At neither time did I really realize who these people were and what they were really doing. Here were two major poets that I had the opportunity to learn from and ask questions of, and if I knew then what I know now I would have spent less time worrying about how cool (or not) I looked in front of my friends and more time just hanging around those dudes. But hey, such is life.
Which brings me, in a roundabout way, to Seedfolks. Essentially, Seedfolks is a story about individual people coalescing into a community around a shared garden space. A young girl plants a seed in a vacant lot, someone notices it and starts to tend it, someone notices him and brings their own plants, someone notices the group and soon people are setting up plots, bringing in irrigation, and just generally helping each other. The characters are broadly diverse, and the garden helps them bridge gaps of race, gender, and especially generation. Each chapter focuses on a different character, so the book takes the form of vignettes that come together to make a larger whole. The chapters are short and digestible, perfect for minds that are used to rapidly changing channels. It sort of sneakily paints a macro level picture while making you think you are reading about micro level stuff. In other words, it is an extremely successful piece of writing. This book is a hollow point, if you'll forgive the metaphor. When it gets inside you, it rapidly expands and has a lot more effect than you thought it would. If you can forgive the goofy, early-90s, after-school special way that the book deploys the concept of diversity (which I think is a very easy thing to do), I think you will highly enjoy this little book.

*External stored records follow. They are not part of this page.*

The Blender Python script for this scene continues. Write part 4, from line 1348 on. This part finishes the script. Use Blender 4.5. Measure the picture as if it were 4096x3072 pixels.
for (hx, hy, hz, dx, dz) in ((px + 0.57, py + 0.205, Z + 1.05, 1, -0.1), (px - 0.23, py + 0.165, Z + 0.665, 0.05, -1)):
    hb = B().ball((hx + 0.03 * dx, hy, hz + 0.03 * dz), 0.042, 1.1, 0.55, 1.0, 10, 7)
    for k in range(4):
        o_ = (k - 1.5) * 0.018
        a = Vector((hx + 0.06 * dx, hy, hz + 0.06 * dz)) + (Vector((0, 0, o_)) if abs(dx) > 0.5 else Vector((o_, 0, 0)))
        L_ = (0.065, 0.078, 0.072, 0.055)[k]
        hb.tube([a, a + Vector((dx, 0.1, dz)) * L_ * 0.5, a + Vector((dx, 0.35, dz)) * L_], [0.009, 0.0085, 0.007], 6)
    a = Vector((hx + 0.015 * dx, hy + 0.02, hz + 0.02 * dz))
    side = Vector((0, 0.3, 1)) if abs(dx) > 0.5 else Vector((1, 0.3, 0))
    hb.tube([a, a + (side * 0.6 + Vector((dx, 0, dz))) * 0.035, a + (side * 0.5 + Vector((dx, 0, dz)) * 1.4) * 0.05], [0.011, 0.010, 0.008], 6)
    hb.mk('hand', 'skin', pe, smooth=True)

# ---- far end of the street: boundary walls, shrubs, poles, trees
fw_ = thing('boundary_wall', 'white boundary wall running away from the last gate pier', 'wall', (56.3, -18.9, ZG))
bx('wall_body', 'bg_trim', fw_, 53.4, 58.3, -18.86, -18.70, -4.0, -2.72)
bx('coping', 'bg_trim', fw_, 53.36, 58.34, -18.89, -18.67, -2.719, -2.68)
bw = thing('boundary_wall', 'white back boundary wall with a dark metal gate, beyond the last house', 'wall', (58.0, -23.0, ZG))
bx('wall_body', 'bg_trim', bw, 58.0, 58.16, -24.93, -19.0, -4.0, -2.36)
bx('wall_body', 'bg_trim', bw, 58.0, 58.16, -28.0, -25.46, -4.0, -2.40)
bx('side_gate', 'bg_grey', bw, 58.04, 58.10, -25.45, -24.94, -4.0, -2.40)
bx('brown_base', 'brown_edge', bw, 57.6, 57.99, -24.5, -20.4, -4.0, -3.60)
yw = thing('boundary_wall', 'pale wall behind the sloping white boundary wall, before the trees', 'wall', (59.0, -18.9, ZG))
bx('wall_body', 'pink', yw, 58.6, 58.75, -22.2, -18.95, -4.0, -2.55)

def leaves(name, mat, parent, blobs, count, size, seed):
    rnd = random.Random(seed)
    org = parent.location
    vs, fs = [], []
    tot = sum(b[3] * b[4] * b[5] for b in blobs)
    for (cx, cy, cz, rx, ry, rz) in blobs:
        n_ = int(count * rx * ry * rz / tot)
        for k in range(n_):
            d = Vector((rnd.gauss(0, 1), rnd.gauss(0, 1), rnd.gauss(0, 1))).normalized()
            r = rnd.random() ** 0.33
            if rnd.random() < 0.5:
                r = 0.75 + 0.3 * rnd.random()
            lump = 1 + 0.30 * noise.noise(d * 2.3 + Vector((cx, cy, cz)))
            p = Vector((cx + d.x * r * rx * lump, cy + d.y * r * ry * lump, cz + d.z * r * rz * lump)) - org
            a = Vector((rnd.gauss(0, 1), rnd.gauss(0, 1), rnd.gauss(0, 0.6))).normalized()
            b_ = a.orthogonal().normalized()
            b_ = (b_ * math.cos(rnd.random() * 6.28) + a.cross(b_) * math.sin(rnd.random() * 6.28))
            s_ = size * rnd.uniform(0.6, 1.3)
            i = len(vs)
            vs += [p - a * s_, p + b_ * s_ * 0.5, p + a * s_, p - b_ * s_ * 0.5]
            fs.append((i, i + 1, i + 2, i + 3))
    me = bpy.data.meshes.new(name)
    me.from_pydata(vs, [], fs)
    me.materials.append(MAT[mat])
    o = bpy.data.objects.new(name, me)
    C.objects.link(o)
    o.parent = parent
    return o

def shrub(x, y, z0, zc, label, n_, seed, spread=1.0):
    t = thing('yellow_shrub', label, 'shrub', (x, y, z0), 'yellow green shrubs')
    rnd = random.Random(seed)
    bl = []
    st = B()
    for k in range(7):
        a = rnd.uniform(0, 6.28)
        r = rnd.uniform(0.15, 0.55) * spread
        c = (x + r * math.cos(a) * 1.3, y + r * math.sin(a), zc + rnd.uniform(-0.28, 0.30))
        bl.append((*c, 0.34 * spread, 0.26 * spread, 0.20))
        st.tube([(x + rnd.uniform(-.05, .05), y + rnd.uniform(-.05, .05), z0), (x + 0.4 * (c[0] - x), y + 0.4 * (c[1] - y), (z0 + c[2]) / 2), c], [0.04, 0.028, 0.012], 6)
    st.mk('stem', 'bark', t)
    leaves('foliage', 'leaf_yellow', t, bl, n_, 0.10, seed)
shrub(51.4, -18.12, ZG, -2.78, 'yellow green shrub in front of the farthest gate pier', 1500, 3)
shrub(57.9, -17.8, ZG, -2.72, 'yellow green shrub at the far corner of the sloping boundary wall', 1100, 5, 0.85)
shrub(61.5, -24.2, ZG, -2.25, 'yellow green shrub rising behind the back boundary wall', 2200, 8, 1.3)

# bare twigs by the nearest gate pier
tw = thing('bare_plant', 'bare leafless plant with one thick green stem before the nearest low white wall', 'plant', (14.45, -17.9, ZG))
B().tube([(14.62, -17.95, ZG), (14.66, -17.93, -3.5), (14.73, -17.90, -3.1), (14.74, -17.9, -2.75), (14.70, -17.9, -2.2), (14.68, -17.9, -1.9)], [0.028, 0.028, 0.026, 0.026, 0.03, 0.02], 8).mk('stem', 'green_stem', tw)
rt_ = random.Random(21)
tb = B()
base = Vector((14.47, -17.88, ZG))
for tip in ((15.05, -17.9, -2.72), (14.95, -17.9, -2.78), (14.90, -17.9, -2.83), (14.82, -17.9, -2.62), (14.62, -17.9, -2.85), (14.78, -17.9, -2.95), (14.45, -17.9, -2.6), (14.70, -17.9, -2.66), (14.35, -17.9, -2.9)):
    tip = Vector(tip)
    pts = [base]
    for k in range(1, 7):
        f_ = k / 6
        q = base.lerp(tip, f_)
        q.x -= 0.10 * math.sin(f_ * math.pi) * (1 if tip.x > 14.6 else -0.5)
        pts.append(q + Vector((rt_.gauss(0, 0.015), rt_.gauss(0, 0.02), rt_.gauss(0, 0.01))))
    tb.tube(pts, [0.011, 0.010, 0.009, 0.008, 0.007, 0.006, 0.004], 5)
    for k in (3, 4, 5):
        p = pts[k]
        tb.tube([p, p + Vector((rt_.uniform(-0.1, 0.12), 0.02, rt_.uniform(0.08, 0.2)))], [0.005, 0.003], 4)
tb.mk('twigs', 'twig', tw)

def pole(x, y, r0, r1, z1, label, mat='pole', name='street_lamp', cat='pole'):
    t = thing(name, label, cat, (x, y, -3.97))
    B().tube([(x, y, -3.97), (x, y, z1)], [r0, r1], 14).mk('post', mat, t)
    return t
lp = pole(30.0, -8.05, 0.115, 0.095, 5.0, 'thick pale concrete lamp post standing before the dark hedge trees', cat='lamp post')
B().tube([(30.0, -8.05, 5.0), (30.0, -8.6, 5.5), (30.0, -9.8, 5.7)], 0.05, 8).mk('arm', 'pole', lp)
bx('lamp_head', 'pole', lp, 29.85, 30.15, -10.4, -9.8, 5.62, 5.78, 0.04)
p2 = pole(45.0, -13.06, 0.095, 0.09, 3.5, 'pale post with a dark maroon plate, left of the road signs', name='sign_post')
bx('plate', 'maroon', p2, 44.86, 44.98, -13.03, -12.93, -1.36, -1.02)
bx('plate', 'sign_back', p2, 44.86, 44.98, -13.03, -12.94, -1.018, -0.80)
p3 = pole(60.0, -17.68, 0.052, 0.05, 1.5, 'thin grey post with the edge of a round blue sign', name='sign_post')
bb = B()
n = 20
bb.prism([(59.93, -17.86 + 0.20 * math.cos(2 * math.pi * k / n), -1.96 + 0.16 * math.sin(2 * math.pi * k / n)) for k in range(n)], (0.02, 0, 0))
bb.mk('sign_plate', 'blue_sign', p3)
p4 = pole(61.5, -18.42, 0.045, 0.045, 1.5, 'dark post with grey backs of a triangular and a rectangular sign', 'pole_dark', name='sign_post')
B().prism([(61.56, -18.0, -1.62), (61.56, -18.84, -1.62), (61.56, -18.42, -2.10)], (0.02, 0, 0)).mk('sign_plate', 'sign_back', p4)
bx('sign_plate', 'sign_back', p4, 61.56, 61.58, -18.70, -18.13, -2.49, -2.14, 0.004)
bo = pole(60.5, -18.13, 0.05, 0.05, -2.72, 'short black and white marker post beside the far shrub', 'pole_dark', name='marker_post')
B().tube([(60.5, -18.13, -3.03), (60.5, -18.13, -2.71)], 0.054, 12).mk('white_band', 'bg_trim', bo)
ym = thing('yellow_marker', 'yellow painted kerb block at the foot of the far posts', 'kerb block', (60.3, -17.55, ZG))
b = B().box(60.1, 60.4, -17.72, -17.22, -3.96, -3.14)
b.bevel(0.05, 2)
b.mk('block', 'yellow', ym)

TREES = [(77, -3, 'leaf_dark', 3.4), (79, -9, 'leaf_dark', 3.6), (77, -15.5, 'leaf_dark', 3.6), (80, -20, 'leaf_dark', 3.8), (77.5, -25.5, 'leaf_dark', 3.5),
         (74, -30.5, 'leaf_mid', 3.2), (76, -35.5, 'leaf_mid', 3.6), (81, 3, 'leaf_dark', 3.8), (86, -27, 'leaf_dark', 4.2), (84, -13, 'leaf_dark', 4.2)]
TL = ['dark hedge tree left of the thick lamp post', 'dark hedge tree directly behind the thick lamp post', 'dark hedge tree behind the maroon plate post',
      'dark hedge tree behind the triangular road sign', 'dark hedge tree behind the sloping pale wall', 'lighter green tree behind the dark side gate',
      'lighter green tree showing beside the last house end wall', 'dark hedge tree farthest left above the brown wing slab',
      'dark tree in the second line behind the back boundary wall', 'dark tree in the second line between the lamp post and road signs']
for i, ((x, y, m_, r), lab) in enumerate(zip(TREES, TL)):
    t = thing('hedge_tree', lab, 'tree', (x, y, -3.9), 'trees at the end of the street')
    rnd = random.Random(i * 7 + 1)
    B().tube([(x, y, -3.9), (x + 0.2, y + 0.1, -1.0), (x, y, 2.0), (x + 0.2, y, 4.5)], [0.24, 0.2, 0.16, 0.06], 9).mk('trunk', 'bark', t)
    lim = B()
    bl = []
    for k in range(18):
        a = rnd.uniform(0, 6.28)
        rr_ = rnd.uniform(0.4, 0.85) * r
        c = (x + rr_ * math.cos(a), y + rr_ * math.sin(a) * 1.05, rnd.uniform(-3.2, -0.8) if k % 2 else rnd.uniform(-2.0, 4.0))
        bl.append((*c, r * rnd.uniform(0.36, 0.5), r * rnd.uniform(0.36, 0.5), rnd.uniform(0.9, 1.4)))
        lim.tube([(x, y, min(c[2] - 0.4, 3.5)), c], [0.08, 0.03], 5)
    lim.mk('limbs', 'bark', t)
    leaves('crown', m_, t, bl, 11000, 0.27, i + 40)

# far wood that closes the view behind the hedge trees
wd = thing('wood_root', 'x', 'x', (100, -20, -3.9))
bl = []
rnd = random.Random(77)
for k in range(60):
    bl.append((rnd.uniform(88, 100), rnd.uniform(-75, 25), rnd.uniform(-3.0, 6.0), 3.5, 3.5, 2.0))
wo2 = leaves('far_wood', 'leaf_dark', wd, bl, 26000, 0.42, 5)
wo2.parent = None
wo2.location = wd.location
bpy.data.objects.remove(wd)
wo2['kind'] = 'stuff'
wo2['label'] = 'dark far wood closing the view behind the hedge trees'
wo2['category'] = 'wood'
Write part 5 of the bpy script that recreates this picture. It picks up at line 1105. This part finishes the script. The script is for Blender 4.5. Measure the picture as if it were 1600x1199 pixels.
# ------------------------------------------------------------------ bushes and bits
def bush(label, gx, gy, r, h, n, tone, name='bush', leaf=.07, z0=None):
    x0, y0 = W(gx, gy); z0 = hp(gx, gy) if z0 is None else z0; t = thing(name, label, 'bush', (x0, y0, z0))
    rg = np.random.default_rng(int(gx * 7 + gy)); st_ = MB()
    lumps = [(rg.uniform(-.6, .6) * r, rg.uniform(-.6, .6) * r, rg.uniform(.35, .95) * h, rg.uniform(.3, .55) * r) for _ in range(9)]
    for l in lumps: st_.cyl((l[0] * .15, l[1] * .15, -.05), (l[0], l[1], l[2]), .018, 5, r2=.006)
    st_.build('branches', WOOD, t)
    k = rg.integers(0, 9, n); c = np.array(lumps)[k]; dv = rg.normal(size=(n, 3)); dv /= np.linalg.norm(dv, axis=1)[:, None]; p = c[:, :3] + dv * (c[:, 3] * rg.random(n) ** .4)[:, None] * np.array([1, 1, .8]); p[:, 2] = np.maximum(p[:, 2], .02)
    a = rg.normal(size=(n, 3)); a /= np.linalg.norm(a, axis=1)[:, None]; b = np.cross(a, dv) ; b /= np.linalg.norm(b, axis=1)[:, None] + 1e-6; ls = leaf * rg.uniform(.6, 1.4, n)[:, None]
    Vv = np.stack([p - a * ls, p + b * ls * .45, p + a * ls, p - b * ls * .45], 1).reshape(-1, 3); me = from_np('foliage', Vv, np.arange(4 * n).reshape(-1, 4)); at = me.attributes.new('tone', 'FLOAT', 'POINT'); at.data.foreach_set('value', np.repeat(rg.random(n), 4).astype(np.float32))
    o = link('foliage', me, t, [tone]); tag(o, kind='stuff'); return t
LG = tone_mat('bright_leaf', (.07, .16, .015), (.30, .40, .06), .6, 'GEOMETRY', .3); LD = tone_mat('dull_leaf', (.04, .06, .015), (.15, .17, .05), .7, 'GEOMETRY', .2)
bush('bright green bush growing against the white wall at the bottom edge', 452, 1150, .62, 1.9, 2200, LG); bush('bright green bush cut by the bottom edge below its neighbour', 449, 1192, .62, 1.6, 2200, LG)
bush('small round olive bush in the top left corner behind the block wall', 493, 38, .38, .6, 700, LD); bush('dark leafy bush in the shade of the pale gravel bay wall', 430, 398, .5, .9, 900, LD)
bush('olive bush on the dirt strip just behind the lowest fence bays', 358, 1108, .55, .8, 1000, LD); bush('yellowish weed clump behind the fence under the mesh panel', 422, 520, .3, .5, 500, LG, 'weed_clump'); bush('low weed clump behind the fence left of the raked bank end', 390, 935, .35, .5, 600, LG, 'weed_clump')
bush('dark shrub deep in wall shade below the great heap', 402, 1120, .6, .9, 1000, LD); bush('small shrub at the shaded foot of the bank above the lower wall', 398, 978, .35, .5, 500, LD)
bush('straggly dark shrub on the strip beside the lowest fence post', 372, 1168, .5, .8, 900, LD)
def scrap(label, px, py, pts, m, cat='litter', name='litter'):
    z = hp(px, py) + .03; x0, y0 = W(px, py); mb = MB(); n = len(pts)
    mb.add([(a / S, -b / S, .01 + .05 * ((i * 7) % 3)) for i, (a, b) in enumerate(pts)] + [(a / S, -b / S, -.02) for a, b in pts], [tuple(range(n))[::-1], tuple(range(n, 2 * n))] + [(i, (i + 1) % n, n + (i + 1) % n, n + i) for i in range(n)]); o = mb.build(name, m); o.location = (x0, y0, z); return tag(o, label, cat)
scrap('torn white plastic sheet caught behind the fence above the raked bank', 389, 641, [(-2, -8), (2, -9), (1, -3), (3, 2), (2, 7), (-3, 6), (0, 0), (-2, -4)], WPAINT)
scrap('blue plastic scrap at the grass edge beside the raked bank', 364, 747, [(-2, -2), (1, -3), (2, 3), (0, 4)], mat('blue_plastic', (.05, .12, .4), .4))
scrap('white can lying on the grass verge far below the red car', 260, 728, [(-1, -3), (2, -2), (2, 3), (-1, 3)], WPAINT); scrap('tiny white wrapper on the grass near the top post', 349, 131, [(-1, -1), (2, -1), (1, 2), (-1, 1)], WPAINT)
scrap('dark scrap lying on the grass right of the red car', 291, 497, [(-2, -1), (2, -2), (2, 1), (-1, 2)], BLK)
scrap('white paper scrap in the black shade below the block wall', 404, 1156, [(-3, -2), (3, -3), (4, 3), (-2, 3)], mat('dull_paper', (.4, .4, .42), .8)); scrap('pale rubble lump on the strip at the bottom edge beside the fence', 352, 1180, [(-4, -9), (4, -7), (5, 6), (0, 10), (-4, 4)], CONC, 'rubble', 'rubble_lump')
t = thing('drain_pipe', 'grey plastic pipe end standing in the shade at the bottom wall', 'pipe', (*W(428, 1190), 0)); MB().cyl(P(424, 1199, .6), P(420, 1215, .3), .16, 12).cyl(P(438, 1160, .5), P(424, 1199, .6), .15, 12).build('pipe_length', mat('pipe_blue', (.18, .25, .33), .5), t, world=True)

For readalongs, I would probably send patrons home with urban farming materials. Storey's Basic Country Skills is a good one, full of farming instructions but also cool stuff like recipes and random things like building a barn. There is also the classic Foxfire series of magazines and books about getting "back to the land." Both of these works contain cool things that you can do yourself even with little access to open, rural space. If I were feeling bold, I might suggest some short stories by Maupassant or Maugham based on the structure of Seedfolks, whom I think are two of the better short-story writers to have taken up the pen. If that one landed, I might put forward Fathers and Sons by Ivan Turgenev, which is about bridging the gap between generations but is also about the rise of nihilism in 19th Century Russia and I think it might be a bit of a stretch, but you can't win big unless you bet big.
As of now, I am 25% done with the book that Charlou picked out for me, which is As Easy as Falling Off the Face of the Earth. I solemnly swear that I will read this book before any other, fiction or non, graphic or text-based. Unless one of my ILLs comes in.
How about another Fleischman for a readalong? Sid Fleischman, Paul's dad, wrote some excellent biographies and lots of kids' fiction. If I were an adult reader, I'd start with The Trouble Begins at 8 (about Mark Twain), or Escape! (about Houdini); both are good examples of quality nonfiction for kids.